Look at your marketplace; who among your prospective customers would most appreciate a quality HVAC installation, properly installed, tested and commissioned the first time? Who would most appreciate proper documentation of all you do? Those are the customers you target with the QI initiative.

Give Everyone a Chance
As a contractor who has embraced QI, you have a fiduciary responsibility to inform all customers about what you’re offering in the realm of QI. Tell as many existing and prospective customers about the newest technology, and about what’s happening at the government level related to regulations. It would be a shame to install a lower SEER system when you can offer something substantially better with a proper presentation. Too many contractors are going like for like and low bid for low bid. They (the contractor) find themselves in a corner when a customer asks them, the industry expert, why they didn’t inform them of that better piece of equipment, and all the benefits that would result from the more efficient system.

A Solution in Tough Times
With the price of oil going through the roof, contractors must be more sensitive to the ongoing operational cost of the systems being provided and serviced. QI fits like a glove with this challenging, energy-conscious marketplace. In fact, the higher the cost of energy, logic dictates that the better QI fits in to your business and market strategy.

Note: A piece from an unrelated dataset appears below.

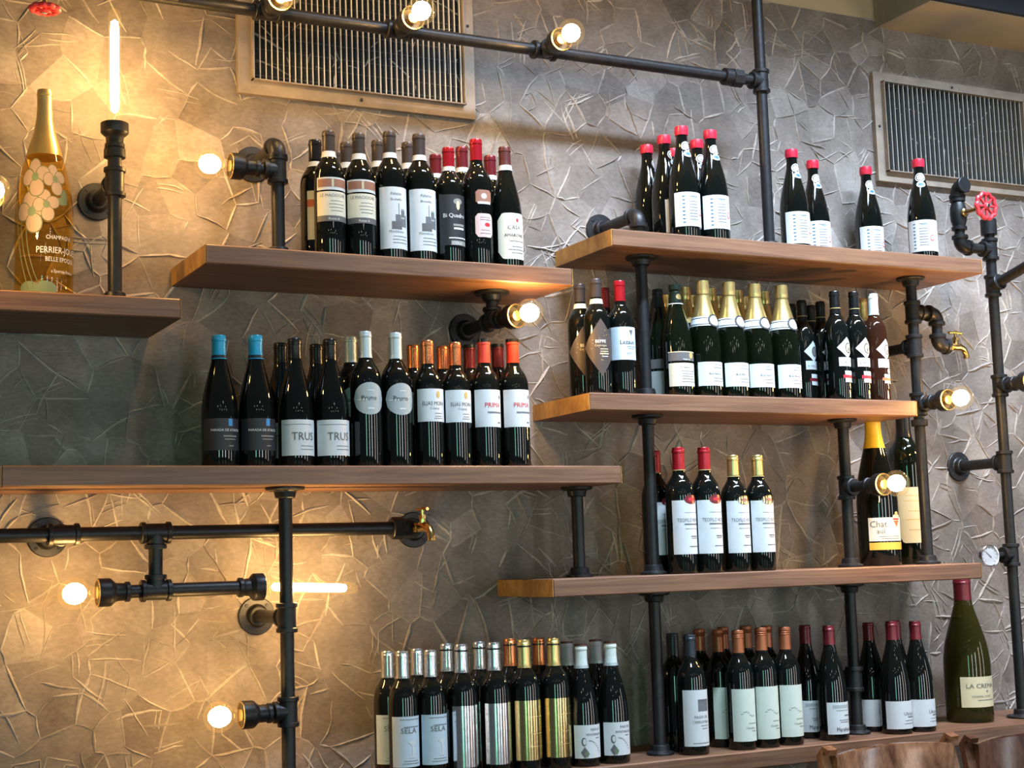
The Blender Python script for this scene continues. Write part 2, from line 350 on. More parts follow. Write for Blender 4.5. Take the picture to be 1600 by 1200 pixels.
def coupling(par, c, d, L=.03, hexa=False):
    me = cm(('cp', L, hexa), lambda: MB().lathe([(.0195, -L/2)]+rim(-L/2, L/2, .0245 if not hexa else .027)+[(.0195, L/2)], 8 if hexa else 22).mesh('coupling', 'black_iron'))
    return obj('coupling', me, par, c, d)
def flange(par, c, n, r=.046):
    me = cm(('fl', r), lambda: MB().lathe([(r-.001, 0), (r, .001), (r, .0055), (r-.002, .0075), (.029, .0085), (.026, .011), (.0235, .024), (.021, .026), (PR-.002, .026)], 30).mesh('flange', 'black_iron'))
    f = obj('flange', me, par, c, n)
    bm = cm('bolt', lambda: MB().lathe([(.0045, 0), (.0045, .002), (.003, .003)], 8).mesh('bolt', 'black_iron'))
    for k in range(4):
        a = PI/4+k*PI/2; b = obj('bolt', bm, f); b.location = ((r-.010)*math.cos(a), (r-.010)*math.sin(a), .0065)
    return f
def socket(par, p, d, L=.07, R=.0315):
    me = cm(('so', L), lambda: MB().lathe([(.0185, 0)]+rim(.0, .011, .0225)+[(.0195, .013), (.0205, L*.45), (R-.001, L*.60), (R, L*.64), (R, L), (R-.003, L), (R-.004, L-.02), (.016, L-.021)], 26, cap1=True).mesh('lamp_socket', 'black_iron'))
    s = obj('lamp_socket', me, par, p, d)
    rg = cm(('sr', L), lambda: MB().lathe([(R-.0032, L-.0035), (R-.0032, L+.001), (R-.0012, L+.001), (R-.0012, L-.0035)], 26, None, False, False).mesh('socket_ring', 'brass'))
    obj('socket_ring', rg, s); return s
def bulb(p, d, label, R=.036, grp='round filament bulbs in pipe sockets'):
    o = empty('light_bulb', p, label, 'light bulb', grp); o.rotation_euler = Vector(d).to_track_quat('Z', 'Y').to_euler()
    def g():
        P = [(.0125, 0), (.0135, .006), (.016, .014)]
        for i in range(13):
            a = math.radians(-62+i*(90+62)/12); P.append((max(R*math.cos(a), .0006), .020+R*.92+R*math.sin(a)))
        return MB().lathe(P, 24).mesh('glass_globe', 'bulb_glass')
    def c():
        P = []
        for i in range(9):
            a = math.radians(-90+i*22.5); P.append((max(.0235*math.cos(a), .0005), .020+R*.88+.026*math.sin(a)))
        return MB().lathe(P, 12).mesh('filament', 'filament_glow')
    for n, fn in (('glass_globe', g), ('filament', c), ('screw_base', lambda: MB().lathe([(.006, -.022), (.0115, -.018), (.0118, -.012), (.0112, -.010), (.0118, -.006), (.0122, .001), (.013, .003)], 18).mesh('screw_base', 'brass'))):
        q = obj(n, cm((n, R), fn), o)
    return o
def tube_bulb(p, d, label, L=.20, R=.0155):
    o = empty('tube_bulb', p, label, 'light bulb', 'long tubular filament bulbs'); o.rotation_euler = Vector(d).to_track_quat('Z', 'Y').to_euler()
    obj('glass_tube', MB().lathe([(.011, 0), (R*.9, .008), (R, .02), (R, L-.02), (R*.85, L-.008), (R*.5, L-.001), (.0008, L)], 22).mesh('glass_tube', 'bulb_glass'), o)
    obj('filament', MB().lathe([(.001, .024), (.0085, .03), (.0100, .05), (.0100, L-.05), (.0085, L-.032), (.001, L-.026)], 12).mesh('filament', 'tube_glow'), o)
    obj('screw_base', MB().lathe([(.006, -.022), (.0115, -.018), (.0118, -.006), (.0122, .001), (.012, .004)], 18).mesh('screw_base', 'brass'), o)
    return o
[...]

Contractors often look at other market forces as competitors. In Pennsylvania, the state boiler inspector aggressively enforces the American Society of Mechanical Engineers (ASME) code. That generates work for some contractors. We’re constantly monitoring the interpretation of codes by those who enforce these regulations. In some cases we discover the interpretation of these codes will require changes to existing systems. Instead of waiting for the “red tag” from the enforcement authority, we actively market this change to our customers, with two positive outcomes. First, we’re viewed as professional and proactive in understanding the changing codes. Second, it generates work, which allows us to guarantee a 40-hour work week for our technicians.

A number of utilities have incentive programs, but in some cases they struggle to set the bar at a particular level of quality. You can work with your utility to establish the ANSI-approved QI standard as the bar, and thereby eliminate a number of contractors who won’t or can’t meet the standard. The utility officials will be happy and you, the QI Contractor, have reduced the competition to quality contractors only.

Analyze your marketplace and your competitors. Revisit your relationships with utility companies, and talk to them about quality-based incentive programs. Revisit governmental agencies at the city, county or state level. Introduce the QI standard to the consulting engineers, builders and property owners; emphasize this standard of quality as a starting point.

Tell them what the utilities are offering in the way of incentives. Tell your customers what code enforcement and state regulations require. Explain your company’s level of professionalism, based on your adherence to the ANSI-approved QI program. It’s going to take some work, and you won’t bat a thousand. But once your organization delivers the program on a consistent basis, you’ll find your business in a better place.

An Extra 10% is All it Takes
Make your company unique. Be a cut above the competition, and get away from the mindset of working twice as hard for twice the money.

To earn twice the money, you don’t have to be twice as good, just 10% better than your competition. That 10% edge is found by following the QI program.

When you implement QI properly and take advantage of the perceived obstacles (such as code enforcement or changing regulations), QI will become your roadmap to customer loyalty. Our customers come back to us because we fix their problems and are proactive with issues. Most contractors are reactive to a marketplace. The ANSI/QI initiative is for proactive contractors who, at the end of the day, are well ahead of the game.

(Ed. note: ACCA has also finalized a standard for HVAC residential maintenance (QM). Both QI and QM have been added to California’s Title 24 energy efficiency building requirements.)